Question

Obtain the differential equation of linear simple harmonic motion.

Derive the differential equation of linear S.H.M. 

Answer 1

Let a particle of mass 'm’ undergo S.H.M. about its mean position O. At any instant ‘t’, displacement of the particle will be ‘x’ as shown in the following figure.

By definition, F = −kx            ...(1) 

where k is force constant

The acceleration of the particle is given by,

 `a=(dv)/(dt)=(d(dx/dt))/dt=(d^2x)/dt^2`

According to Newton’s second law of motion,

F = ma

`therefore F=m((d^2x)/dt^2)`            ...(2)

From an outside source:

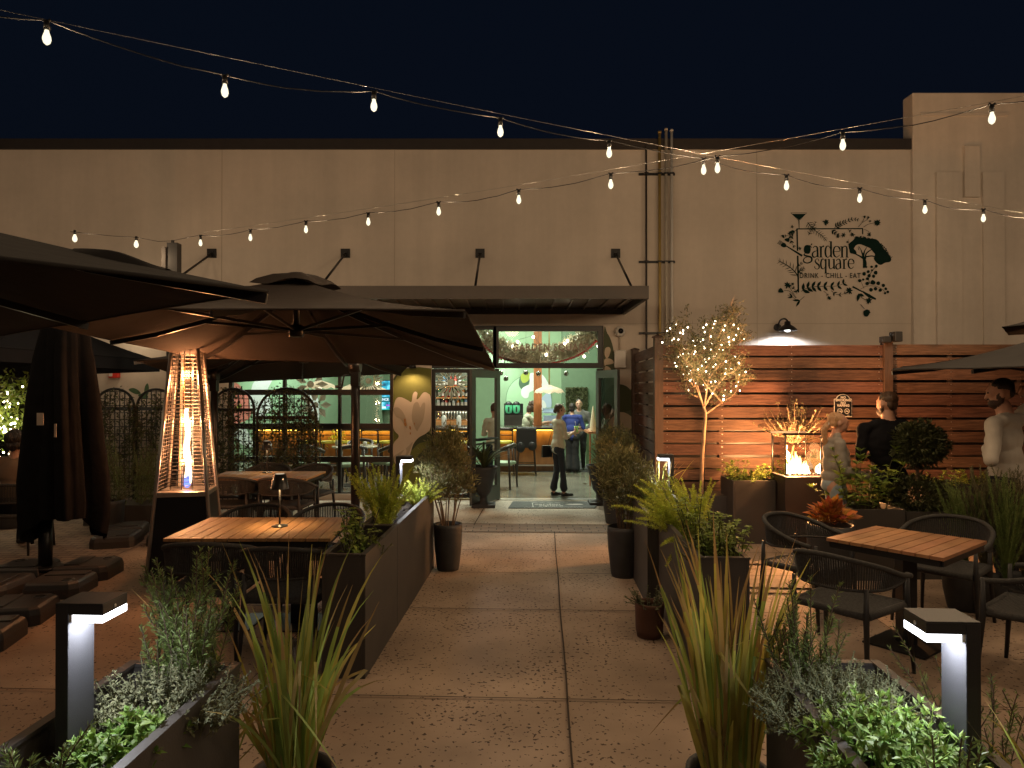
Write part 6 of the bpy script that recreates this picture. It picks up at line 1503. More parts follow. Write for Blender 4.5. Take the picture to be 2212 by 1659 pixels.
for i in range(230):
    p = brp[rs.randint(len(brp))]; q = arc(p, rs.uniform(0,2*PI), rs.uniform(.3,1.5), rs.uniform(.08,.22), .3, 5, .08); tk.tube([tuple(x) for x in q], .0022, 4, caps=False); brp += q[1:]
obj('trunk', tk, mat('trunk_bark', (.36,.24,.15), .8, var=.3, scale=15, bump=.5), t, True)
brp = np.array(brp); brp = brp[brp[:,2] < vz(662,ty)]; idx = rs.randint(0,len(brp),6000); pp = brp[idx]+rs.normal(size=(6000,3))*.035; mb = MB(); mb.leaves(pp, rs.normal(size=(6000,3))+np.array([0,0,.5]), rs.uniform(.035,.065,6000), .015); obj('crown', mb, M_['leafo'], t, True)
cand = brp[(brp[:,2] < vz(696,ty))]; fl = []; fw = MB(); sel = cand[rs.permutation(len(cand))[:100]]
sel = sel[np.argsort(sel[:,2])]
for p in sel: fl.append(p+rs.normal(size=3)*.02)
fw.tube([tuple(p) for p in sel[::2]][:0] or [tuple(tb+np.array([.0,-.03,.4])), tuple(tb+np.array([.03,-.03,1.2]))], .003, 4)
bulbs(t, fl, .0085); obj('light_wire', fw, M_['frame'], t, True)
for u, v, pw in ((1480,775,6),(1505,800,7),(1540,770,7),(1560,725,5),(1575,810,6),(1530,845,6)): light('POINT', (ux(u,ty),ty-.12,vz(v,ty)), pw*1.0, (1,.66,.32), .12, 'fairy_light')
# tall planter with leafy top
def tallbox(lb, u0, u1, Y, vt, dp, plant_=True, ht=None):
    x0, x1 = ux(u0,Y), ux(u1,Y); zt_ = ht or vz(vt,Y); t = plant('tall_planter', lb, ((x0+x1)/2,Y+dp/2,0), 'planter')
    mb = MB(); th=.02; mb.bx(x0,x0+th,Y,Y+dp,0,zt_); mb.bx(x1-th,x1,Y,Y+dp,0,zt_); mb.bx(x0+th,x1-th,Y,Y+th,0,zt_); mb.bx(x0+th,x1-th,Y+dp-th,Y+dp,0,zt_); obj('box', mb, M_['planter'], t, True, bevel=.004)
    mb = MB(); mb.bx(x0+th,x1-th,Y+th,Y+dp-th,zt_-.1,zt_-.06); obj('soil', mb, M_['soil'], t, True); return (x0+x1)/2, Y+dp/2, zt_-.06
a = tallbox('tall square black planter between the lit tree and the fire column', 1583, 1675, 8.3, 1038, .5)
leafy('trailing_plant', 'leafy green plant topping the tall square planter left of the fire', np.array(a), 70, .26, .22, 'leafb', .05, .034, .55, 12, .5)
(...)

From equations (1) and (2),

`m((d^2x)/dt^2)=-kx`

`therefore (d^2x)/dt^2=-k/mx`

`therefore (d^2x)/dt^2+k/mx=0`                ...(3)

where, `k/m=omega^2="constant"`

`therefore (d^2x)/dt^2+omega^2x=0`                   ...(4)

Equations (3) and (4) represent differential equations of linear S.H.M.

Answer 2

(i) In a linear S.H.M., the force is directed towards the mean position, and its magnitude is directly proportional to the displacement of the body from the mean position.

∴ f ∝ −x

∴ f = −kx     ...(1)

where k is the force constant and x is the displacement from the mean position.

(ii) According to Newton’s second law of motion, 

f = ma    ….(2)

From equations (1) and (2), 

ma = –kx    ….(3)

(iii) The velocity of the particle is given by `"v" = "dx"/"dt"`

∴ Acceleration, a = `"dv"/"dt" = ("d"^2"x")/"dt"^2`     ...(4)

Substituting equation (4) in equation (3),

`"m" ("d"^2"x")/"dt"^2 = -"kx"`

∴ `("d"^2"x")/"dt"^2 = "k"/"m""x" = 0`

(iv) Substituting `"k"/"m" = omega^2`, where ω is the angular frequency,

∴ `("d"^2"x")/"dt"^2 + omega^2"x" = 0`

This is the differential equation of linear S.H.M.